Photo-A-Day 2.0 #01048
I’m really trying to keep it together in this photo from today. I had just found out, after taking a 4 hour grueling Krav Maga test, that I was not moving on to test for my black belt in December. This is something that I thought was a possibility in the back of my mind as I have been training. Now that it is a reality I have many emotions about it. Failure, sadness, anger at myself for not performing as best I can, relief, acceptance, doubt, resolve and determination to come back in the Spring and crush the tests.
After the test and doing the run (9:48), push ups (59), Squats (89) and Plank (a dismal 1:02) I was asked to come to gather my things and come to the pro shop. There were five of us there. Our instructor, Mr. B. told us that would be part of the Spring boot camp group to test for our black belt. Something that he told us was, Delay is not Denial. This means that just because we were not earning our black belts this time around doesn’t mean that we will never earn them. We each have things to work on and given the time and training we will get to the level that is expected of a black belt.

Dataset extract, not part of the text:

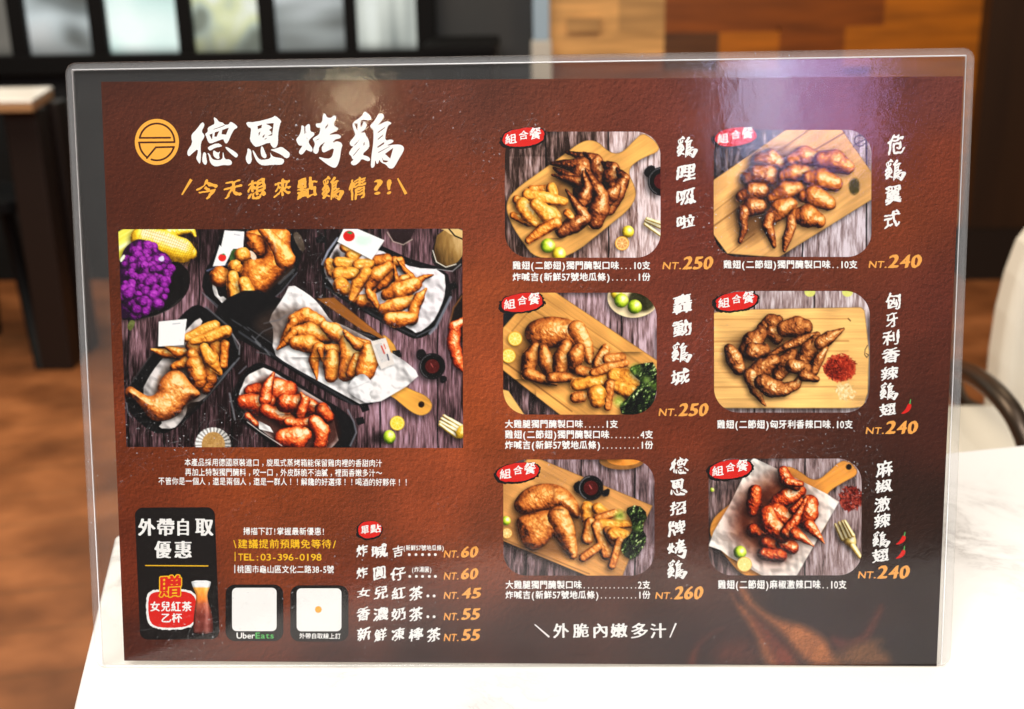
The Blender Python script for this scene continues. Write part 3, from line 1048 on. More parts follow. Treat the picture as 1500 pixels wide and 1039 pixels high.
def clear_film(name, reflect, haze, rough, scratches):
    """thin clear sheet: lets light straight through, mirrors a little by Fresnel, scatters a little"""
    m = bpy.data.materials.new(name); m.use_nodes = True
    nt = m.node_tree; nt.nodes.clear()
    out = nd(nt, 'ShaderNodeOutputMaterial')
    tr = nd(nt, 'ShaderNodeBsdfTransparent'); tr.inputs[0].default_value = (.97, .97, .965, 1)
    gl = nd(nt, 'ShaderNodeBsdfGlossy', Roughness=rough)
    df = nd(nt, 'ShaderNodeBsdfDiffuse'); df.inputs[0].default_value = (.85, .85, .86, 1)
    fr = nd(nt, 'ShaderNodeFresnel', IOR=1.52)
    ge = nd(nt, 'ShaderNodeNewGeometry')
    inv = nd(nt, 'ShaderNodeMath', operation='SUBTRACT'); inv.inputs[0].default_value = 1
    nt.links.new(ge.outputs['Backfacing'], inv.inputs[1])
    f1 = nd(nt, 'ShaderNodeMath', operation='MULTIPLY'); f1.inputs[1].default_value = reflect
    nt.links.new(fr.outputs[0], f1.inputs[0])
    f2 = nd(nt, 'ShaderNodeMath', operation='MULTIPLY'); nt.links.new(f1.outputs[0], f2.inputs[0]); nt.links.new(inv.outputs[0], f2.inputs[1])
    tc = nd(nt, 'ShaderNodeTexCoord')
    wob = nd(nt, 'ShaderNodeTexNoise', Scale=60.0, Detail=6, Roughness=.7); nt.links.new(tc.outputs['Object'], wob.inputs['Vector'])
    bm = nd(nt, 'ShaderNodeBump', Strength=.14, Distance=.0006); nt.links.new(wob.outputs[0], bm.inputs['Height'])
    nt.links.new(bm.outputs[0], gl.inputs['Normal'])
    hz = nd(nt, 'ShaderNodeValue'); hz.outputs[0].default_value = haze
    last = hz.outputs[0]
    if scratches:
        big = nd(nt, 'ShaderNodeTexNoise', Scale=14.0, Detail=2); nt.links.new(tc.outputs['Object'], big.inputs['Vector'])
        bigr = ramp(nt, [(.50, (0, 0, 0)), (.68, (1, 1, 1))]); nt.links.new(big.outputs[0], bigr.inputs[0])
        for rotz, scx, scy, lo, amt in ((R(35), 1300, 60, .67, .10), (R(-52), 1500, 75, .675, .08), (R(80), 1250, 55, .68, .08), (0, 620, 620, .685, .40), (R(20), 330, 380, .70, .16)):
            m0 = nd(nt, 'ShaderNodeMapping'); m0.inputs['Rotation'].default_value = (0, 0, rotz)
            mp = nd(nt, 'ShaderNodeMapping'); mp.inputs['Scale'].default_value = (scx, scy, 1)
            nt.links.new(tc.outputs['Object'], m0.inputs[0]); nt.links.new(m0.outputs[0], mp.inputs[0])
            n = nd(nt, 'ShaderNodeTexNoise', Scale=1.0, Detail=1); nt.links.new(mp.outputs[0], n.inputs['Vector'])
            r = ramp(nt, [(lo, (0, 0, 0)), (lo + .09, (amt, amt, amt))]); nt.links.new(n.outputs[0], r.inputs[0])
            q = nd(nt, 'ShaderNodeMath', operation='MULTIPLY'); nt.links.new(r.outputs[0], q.inputs[0]); nt.links.new(bigr.outputs[0], q.inputs[1])
            a = nd(nt, 'ShaderNodeMath', operation='ADD'); nt.links.new(last, a.inputs[0]); nt.links.new(q.outputs[0], a.inputs[1])
            last = a.outputs[0]
    h2 = nd(nt, 'ShaderNodeMath', operation='MULTIPLY'); nt.links.new(last, h2.inputs[0]); nt.links.new(inv.outputs[0], h2.inputs[1])
    m1 = nd(nt, 'ShaderNodeMixShader'); nt.links.new(h2.outputs[0], m1.inputs[0]); nt.links.new(tr.outputs[0], m1.inputs[1]); nt.links.new(df.outputs[0], m1.inputs[2])
    m2 = nd(nt, 'ShaderNodeMixShader'); nt.links.new(f2.outputs[0], m2.inputs[0]); nt.links.new(m1.outputs[0], m2.inputs[1]); nt.links.new(gl.outputs[0], m2.inputs[2])
    nt.links.new(m2.outputs[0], out.inputs[0])
    return m


M_FRONT = clear_film('clear_plastic_front', 1.55, .002, .085, True)
M_BACK = clear_film('clear_plastic_back', 1.2, .042, .12, False)
M_RIM = clear_film('clear_plastic_rim', 1.6, .20, .16, True)
M_SEAM = clear_film('plastic_seam', 2.0, .55, .2, False)


def quad(c): return [np.array(PX(*q)).ravel() for q in c]


def rounded(c, r, k=8):
    out = []
    c = [np.asarray(q, float) for q in c]
    for i in range(4):
        p0, p1, p2 = c[i - 1], c[i], c[(i + 1) % 4]
        a = (p0 - p1) / np.linalg.norm(p0 - p1); b = (p2 - p1) / np.linalg.norm(p2 - p1)
        o_ = p1 + (a + b) * r
        for t in np.linspace(0, math.pi / 2, k):
            out.append(o_ - b * r * math.cos(t) - a * r * math.sin(t))
    return out


OUTER = quad([(95, 92), (1428, 70), (1392, 975), (140, 978)])
INNER = quad([(107, 103), (1414, 82), (1378, 972), (151, 974)])
ou = rounded(OUTER, .0055); inn = rounded(INNER, .0012)


def sheet(name, z0, z1, mat):
    return MB().prism([tuple(q) for q in reversed(inn)], z0, z1).build(name, mat, sleeve)


sheet('front_sheet', .0007, .0010, M_FRONT)
sheet('back_sheet', -.0010, -.0007, M_BACK)
# sealed rim: a rounded ring closing the two sheets
mb = MB(); k = len(ou)
c_ = sum(ou) / k
prf = [(0.0, -.0011), (0.0, .0011), (.55, .0012), (.86, .0009), (1.0, .0002), (1.0, -.0002), (.86, -.0009), (.55, -.0012)]
for t, z in prf:
    for a, b in zip(inn, ou):
        q = a + (b - a) * t
        mb.v.append((q[0], q[1], z))
for a in range(len(prf)):
    b = (a + 1) % len(prf)
    for i in range(k):
        j = (i + 1) % k
        mb.f.append((b * k + i, b * k + j, a * k + j, a * k + i))
mb.build('sealed_rim', M_RIM, sleeve)
# the bright pressed seam along the inside of the rim
for a_, b_, w_ in ((INNER[0], INNER[1], .00036), (INNER[1], INNER[2], .00028), (INNER[3], INNER[0], .0003)):
    MB().tube([(*a_, .0012), (*b_, .0012)], w_, 8).build('pressed_seam', M_SEAM, sleeve, smooth=True)

# ------------------------------------------------------------------ the printed menu card inside it
card = empty('menu_card', CARD)
tag(card, 'brown printed chicken menu card with white brush lettering inside the clear holder', 'menu')

CPTS = [(160, 125, 78, 42, 30), (400, 140, 92, 56, 38), (700, 140, 96, 56, 44), (1050, 170, 112, 60, 48), (1380, 130, 108, 62, 56),
        (170, 300, 82, 41, 26), (420, 310, 88, 44, 28), (640, 300, 122, 63, 38), (720, 300, 126, 66, 42), (1000, 300, 110, 54, 42), (1390, 250, 122, 62, 40), (1300, 300, 126, 66, 38),
        (690, 450, 152, 80, 42), (690, 600, 164, 84, 40), (720, 540, 155, 80, 44), (1000, 520, 120, 62, 48), (1380, 450, 104, 54, 42), (1370, 530, 90, 48, 36),
        (175, 500, 102, 50, 26), (180, 650, 124, 60, 30), (400, 690, 150, 76, 34), (640, 720, 154, 80, 46), (1000, 640, 118, 58, 36), (1370, 620, 72, 40, 32),
        (190, 850, 112, 52, 32), (420, 810, 142, 74, 40), (510, 880, 124, 64, 42), (720, 800, 128, 74, 50), (1010, 800, 84, 54, 44), (1340, 750, 52, 36, 30), (1010, 720, 96, 54, 40),
        (190, 950, 78, 42, 34), (500, 955, 66, 38, 34), (760, 950, 62, 38, 34), (1000, 950, 54, 36, 34), (1360, 850, 42, 34, 32), (1360, 960, 40, 34, 32), (1180, 880, 46, 36, 33), (620, 970, 50, 30, 28)]


def veil(X, Y):
    """what the clear sheet adds by itself: lower there, the white table is mirrored in it"""
    return np.zeros_like(X)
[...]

I had so many tough emotions today after that reality. When I got home I broke the news to the family. I got extremely choked up about it. I also knew that how I handled this setback was going to be a lesson not only for me but for my kids. Both kids are in Martial Arts as well and they have to know that failure is not the end. Falling down means getting back up and success means getting back up one more time than you fall. So, in april when I start Boot Camp again they will see me earn that black belt.